Ромашка, допустим, совсем не похожа на мак. Но что же ей, бедной, делать? Маком при всем желании она никогда не будет. Жалко? Может быть, жалко, а может быть, нет, ибо лишиться ромашки тоже не хочется.

Однако мне скажут, что в театре дело обстоит сложнее, чем даже в самой природе. В театре есть пьеса, и нужно быть ей преданным, верным. И баста! Но я как раз всегда убежден именно в этом — в том, что верен писателю. Я изучаю пьесу годами и репетирую скрупулезно. Но при выпуске спектакля все равно одни со мной согласны, другие нет. А все потому, что я, как, впрочем, всякий другой, не могу, к сожалению, думать и чувствовать точно так же,как Чехов или Шекспир. Я трактую во многом невольно, ибо вступает в силу что-то, что отличает меня от них.

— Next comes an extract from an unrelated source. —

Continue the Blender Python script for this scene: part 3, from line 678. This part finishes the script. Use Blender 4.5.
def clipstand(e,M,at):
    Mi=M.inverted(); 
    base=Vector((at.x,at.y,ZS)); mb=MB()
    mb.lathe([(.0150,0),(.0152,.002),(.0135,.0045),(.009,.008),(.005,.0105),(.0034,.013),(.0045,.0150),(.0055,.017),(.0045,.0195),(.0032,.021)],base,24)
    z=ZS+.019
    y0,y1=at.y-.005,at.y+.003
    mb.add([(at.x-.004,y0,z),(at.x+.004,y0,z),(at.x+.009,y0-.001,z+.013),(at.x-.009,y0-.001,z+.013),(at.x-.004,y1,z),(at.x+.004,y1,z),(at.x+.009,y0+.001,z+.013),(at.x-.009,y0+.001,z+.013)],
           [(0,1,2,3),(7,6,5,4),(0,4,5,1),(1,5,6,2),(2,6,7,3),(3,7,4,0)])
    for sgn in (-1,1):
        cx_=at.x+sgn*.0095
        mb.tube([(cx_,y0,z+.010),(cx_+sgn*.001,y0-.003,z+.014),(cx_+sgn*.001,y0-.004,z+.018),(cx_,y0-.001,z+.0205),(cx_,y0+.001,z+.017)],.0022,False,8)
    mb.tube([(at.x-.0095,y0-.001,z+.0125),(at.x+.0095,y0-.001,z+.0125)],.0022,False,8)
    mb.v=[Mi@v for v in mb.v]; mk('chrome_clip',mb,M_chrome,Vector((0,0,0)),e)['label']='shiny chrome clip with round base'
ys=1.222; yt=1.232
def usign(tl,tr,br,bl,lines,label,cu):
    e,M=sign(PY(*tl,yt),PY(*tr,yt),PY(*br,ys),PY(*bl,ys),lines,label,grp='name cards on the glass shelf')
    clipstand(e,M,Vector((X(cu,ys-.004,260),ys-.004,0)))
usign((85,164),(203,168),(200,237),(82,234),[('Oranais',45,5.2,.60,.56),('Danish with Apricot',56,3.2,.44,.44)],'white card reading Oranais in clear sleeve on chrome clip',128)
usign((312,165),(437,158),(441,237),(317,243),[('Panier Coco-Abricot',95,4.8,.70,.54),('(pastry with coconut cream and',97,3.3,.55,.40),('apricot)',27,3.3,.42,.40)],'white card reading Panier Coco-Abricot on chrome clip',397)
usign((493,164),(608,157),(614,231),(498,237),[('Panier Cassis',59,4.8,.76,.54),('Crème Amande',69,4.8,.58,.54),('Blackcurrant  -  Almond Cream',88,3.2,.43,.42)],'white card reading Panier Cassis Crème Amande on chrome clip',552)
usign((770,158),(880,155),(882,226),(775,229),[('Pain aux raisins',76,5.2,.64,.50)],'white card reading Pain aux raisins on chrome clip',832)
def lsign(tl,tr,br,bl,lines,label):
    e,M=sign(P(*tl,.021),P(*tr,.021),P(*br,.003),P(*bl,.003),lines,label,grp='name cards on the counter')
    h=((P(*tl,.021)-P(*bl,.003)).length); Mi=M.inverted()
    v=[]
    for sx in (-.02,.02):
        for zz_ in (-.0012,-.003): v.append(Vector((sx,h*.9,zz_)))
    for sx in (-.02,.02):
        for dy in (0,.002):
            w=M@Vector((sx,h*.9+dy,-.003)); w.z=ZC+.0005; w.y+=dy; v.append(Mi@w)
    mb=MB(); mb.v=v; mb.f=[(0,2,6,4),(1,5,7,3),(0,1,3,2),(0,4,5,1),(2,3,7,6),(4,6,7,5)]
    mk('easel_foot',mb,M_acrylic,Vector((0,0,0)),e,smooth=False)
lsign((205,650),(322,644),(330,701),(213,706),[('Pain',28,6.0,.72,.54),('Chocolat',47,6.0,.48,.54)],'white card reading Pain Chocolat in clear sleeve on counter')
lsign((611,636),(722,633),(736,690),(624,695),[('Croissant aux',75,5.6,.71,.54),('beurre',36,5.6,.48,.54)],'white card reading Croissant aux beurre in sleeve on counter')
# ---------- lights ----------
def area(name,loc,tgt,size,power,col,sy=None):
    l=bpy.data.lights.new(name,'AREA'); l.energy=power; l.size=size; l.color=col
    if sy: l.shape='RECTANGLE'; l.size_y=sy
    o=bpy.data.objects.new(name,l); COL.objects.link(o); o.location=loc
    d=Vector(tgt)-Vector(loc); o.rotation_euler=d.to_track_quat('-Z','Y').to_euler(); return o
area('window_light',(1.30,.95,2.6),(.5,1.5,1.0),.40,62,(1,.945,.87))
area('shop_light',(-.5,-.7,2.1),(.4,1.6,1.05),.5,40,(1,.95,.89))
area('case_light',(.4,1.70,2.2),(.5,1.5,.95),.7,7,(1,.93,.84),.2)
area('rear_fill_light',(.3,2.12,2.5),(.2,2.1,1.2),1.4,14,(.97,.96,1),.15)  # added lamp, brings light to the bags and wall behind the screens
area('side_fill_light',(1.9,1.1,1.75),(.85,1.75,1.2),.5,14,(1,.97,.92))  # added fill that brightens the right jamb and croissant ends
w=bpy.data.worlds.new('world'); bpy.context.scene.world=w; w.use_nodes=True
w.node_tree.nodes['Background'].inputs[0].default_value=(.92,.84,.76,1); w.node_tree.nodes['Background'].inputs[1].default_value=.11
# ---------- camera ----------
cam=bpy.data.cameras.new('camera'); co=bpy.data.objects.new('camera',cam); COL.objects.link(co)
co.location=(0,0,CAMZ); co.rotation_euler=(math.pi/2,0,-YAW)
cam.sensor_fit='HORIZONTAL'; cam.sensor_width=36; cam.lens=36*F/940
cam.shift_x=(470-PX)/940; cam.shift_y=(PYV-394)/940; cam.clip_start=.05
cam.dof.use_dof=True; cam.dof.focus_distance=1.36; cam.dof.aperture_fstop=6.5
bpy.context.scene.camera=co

К тому же хорошая, глубокая пьеса разве так уж проста? Так однозначна? Разве кто-то может сказать, что Шекспир своим «Гамлетом» именно это сказал, а не что-то иное? Если б раз навсегда было ясно, что он сказал, то больше не было б книг о Шекспире. И Аникст, допустим, ушел бы в шоферы. Пьеса красноречива — все это так; однако мы знаем, что в то же время пьеса молчит. И Гамлет может быть разным. Может быть сильным, а может быть слабым. Может быть тихим, может быть громким. Может играть, будто он сумасшедший, а может действительно впасть в сумасшествие. Что будет правдой и что нам сказал сам Шекспир? Даже и прозу, где столько прямых объяснений, тоже трактуют по-разному. А пьесу — подавно! Но вот к элементу этой священной загадки добавляется личность другого художника. Очень богатая или не очень богатая, но другая.

И как бы критик ни ратовал за идеи писателя, даже еще при жизни его, — спектакль окажется чем-то иным, чем пьеса. Вот писал же Чехов о «Вишневом саде» в Художественном театре, что Станиславский, наверное, и пьесы его не читал. Значит, даже этот великий человек не точно понял «Вишневый сад», с точки зрения Чехова.

Но отчего же тогда какой-то критик может сказать, что понял «Вишневый сад» уже полностью?